(Records from a data source)

╭──

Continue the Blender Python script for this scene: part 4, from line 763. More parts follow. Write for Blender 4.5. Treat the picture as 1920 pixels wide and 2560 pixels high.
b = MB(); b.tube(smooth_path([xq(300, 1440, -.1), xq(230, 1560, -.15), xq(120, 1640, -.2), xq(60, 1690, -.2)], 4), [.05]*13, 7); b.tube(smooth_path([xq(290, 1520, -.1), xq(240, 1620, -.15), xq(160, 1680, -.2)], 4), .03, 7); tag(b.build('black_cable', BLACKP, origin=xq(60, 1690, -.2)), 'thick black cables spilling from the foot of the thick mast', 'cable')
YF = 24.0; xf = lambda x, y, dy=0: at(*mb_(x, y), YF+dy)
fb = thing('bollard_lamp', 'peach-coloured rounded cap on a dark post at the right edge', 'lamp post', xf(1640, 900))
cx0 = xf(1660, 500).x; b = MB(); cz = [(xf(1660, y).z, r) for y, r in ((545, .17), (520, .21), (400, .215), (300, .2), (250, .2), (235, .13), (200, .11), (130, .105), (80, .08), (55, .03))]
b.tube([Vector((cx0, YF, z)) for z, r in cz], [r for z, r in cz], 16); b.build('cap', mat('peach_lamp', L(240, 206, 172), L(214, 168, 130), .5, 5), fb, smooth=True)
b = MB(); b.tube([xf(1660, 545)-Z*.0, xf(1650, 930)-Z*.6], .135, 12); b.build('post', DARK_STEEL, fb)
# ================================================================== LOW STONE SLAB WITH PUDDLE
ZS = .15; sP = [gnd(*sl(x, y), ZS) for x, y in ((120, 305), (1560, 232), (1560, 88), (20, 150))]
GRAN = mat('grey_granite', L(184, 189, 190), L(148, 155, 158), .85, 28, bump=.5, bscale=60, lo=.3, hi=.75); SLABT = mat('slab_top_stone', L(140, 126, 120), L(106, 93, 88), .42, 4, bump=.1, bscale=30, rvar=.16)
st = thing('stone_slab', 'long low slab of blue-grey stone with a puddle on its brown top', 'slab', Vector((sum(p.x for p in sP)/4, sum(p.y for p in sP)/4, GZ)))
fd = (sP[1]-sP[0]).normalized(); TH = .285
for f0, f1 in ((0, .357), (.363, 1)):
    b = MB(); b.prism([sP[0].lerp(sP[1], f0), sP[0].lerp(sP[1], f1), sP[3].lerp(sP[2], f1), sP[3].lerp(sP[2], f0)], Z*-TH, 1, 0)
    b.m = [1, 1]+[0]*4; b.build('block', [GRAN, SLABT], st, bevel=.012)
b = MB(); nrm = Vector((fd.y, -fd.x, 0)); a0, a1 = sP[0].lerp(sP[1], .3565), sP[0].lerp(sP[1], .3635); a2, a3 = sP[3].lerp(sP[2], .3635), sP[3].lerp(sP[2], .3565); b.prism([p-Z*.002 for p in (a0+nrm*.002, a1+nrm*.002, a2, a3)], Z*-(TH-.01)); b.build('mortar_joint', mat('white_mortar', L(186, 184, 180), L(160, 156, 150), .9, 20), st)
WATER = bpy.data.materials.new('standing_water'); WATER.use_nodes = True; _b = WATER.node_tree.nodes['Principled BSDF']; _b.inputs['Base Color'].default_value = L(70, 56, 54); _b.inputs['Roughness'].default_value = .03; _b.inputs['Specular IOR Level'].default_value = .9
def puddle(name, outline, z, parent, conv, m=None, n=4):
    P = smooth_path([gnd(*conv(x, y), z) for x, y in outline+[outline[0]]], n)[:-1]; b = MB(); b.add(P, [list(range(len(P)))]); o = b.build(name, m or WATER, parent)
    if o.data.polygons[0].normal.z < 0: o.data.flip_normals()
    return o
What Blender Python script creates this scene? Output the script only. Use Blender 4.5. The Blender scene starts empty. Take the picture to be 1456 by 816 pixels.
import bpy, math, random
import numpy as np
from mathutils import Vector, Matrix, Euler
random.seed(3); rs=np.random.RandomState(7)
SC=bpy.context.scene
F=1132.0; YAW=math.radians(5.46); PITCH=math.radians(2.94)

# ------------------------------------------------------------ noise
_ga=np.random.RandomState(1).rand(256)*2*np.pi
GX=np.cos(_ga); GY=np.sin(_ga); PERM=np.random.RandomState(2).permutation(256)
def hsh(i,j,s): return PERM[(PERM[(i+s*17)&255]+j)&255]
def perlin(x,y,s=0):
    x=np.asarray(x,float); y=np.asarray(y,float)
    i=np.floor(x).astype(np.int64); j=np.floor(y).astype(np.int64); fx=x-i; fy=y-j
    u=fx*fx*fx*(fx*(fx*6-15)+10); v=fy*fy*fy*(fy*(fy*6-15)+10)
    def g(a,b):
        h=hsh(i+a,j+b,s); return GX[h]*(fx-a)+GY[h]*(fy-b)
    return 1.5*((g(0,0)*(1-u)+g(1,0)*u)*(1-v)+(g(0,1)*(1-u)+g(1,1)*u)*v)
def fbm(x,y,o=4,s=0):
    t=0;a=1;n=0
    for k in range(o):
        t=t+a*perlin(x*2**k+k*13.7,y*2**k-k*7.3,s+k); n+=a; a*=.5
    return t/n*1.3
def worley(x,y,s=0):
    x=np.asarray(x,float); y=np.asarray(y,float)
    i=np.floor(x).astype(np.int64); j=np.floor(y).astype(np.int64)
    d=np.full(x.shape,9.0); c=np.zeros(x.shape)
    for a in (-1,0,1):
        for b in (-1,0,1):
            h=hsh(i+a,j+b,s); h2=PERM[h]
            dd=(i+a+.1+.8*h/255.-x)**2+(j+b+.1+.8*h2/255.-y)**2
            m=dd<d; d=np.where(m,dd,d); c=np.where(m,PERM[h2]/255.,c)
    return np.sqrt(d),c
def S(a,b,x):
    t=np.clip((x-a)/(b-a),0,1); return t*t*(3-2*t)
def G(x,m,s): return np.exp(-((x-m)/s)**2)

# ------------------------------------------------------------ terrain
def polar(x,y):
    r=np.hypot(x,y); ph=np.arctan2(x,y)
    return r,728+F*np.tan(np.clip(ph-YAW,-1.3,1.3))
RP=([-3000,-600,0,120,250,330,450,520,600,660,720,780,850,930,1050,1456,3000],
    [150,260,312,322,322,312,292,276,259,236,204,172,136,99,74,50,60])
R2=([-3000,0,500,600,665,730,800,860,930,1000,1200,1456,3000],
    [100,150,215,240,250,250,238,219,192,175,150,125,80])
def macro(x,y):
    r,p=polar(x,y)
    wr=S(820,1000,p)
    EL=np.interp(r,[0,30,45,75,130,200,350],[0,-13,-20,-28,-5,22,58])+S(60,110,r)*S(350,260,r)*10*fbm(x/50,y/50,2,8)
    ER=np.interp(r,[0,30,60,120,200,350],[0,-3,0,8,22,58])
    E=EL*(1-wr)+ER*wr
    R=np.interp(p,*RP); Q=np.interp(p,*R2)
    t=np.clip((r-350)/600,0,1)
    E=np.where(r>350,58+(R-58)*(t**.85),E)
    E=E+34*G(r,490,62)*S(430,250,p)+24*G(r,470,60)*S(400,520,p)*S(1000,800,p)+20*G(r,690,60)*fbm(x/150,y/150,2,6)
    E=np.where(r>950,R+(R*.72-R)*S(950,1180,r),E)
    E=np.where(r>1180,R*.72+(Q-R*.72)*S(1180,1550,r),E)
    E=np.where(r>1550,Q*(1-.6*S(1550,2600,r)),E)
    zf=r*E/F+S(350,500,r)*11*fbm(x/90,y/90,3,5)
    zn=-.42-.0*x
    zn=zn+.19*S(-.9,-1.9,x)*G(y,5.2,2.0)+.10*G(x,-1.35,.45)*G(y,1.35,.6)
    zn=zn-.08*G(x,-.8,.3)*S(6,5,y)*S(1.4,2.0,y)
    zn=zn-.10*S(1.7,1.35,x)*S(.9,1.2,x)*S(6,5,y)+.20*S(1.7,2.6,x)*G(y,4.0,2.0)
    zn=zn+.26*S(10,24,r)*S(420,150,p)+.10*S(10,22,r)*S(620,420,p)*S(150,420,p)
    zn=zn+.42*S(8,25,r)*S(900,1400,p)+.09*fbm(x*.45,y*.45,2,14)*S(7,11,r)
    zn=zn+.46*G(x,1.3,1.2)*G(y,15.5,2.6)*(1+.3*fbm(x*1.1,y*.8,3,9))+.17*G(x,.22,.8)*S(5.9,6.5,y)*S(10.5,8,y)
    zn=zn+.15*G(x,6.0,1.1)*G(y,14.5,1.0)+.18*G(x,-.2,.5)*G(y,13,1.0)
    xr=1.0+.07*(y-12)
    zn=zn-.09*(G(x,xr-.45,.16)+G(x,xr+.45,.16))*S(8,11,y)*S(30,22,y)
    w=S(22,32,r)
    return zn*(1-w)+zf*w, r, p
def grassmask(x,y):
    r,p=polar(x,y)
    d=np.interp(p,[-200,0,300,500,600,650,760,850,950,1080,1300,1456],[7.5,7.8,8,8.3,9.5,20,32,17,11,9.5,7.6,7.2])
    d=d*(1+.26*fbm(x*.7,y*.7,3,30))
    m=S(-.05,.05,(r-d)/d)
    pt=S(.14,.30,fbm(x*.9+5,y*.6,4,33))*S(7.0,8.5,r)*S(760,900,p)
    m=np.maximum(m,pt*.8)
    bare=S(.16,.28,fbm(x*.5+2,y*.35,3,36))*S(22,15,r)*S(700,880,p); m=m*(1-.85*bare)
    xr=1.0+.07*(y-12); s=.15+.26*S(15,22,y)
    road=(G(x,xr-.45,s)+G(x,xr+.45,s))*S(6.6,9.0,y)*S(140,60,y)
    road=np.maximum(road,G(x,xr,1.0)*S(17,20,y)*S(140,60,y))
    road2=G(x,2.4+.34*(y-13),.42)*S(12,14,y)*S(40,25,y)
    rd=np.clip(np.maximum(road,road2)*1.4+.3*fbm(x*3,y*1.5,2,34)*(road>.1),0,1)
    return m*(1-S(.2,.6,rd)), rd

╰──

INSTRUCTION — Output the lines of the records above exactly as they appear, from the line containing "What Blender Python" through the line containing "F=1132.0; YAW=math.radians(5.46); PITCH=math.radians(2.94)".

COMPLETE RESPONSE —
What Blender Python script creates this scene? Output the script only. Use Blender 4.5. The Blender scene starts empty. Take the picture to be 1456 by 816 pixels.
import bpy, math, random
import numpy as np
from mathutils import Vector, Matrix, Euler
random.seed(3); rs=np.random.RandomState(7)
SC=bpy.context.scene
F=1132.0; YAW=math.radians(5.46); PITCH=math.radians(2.94)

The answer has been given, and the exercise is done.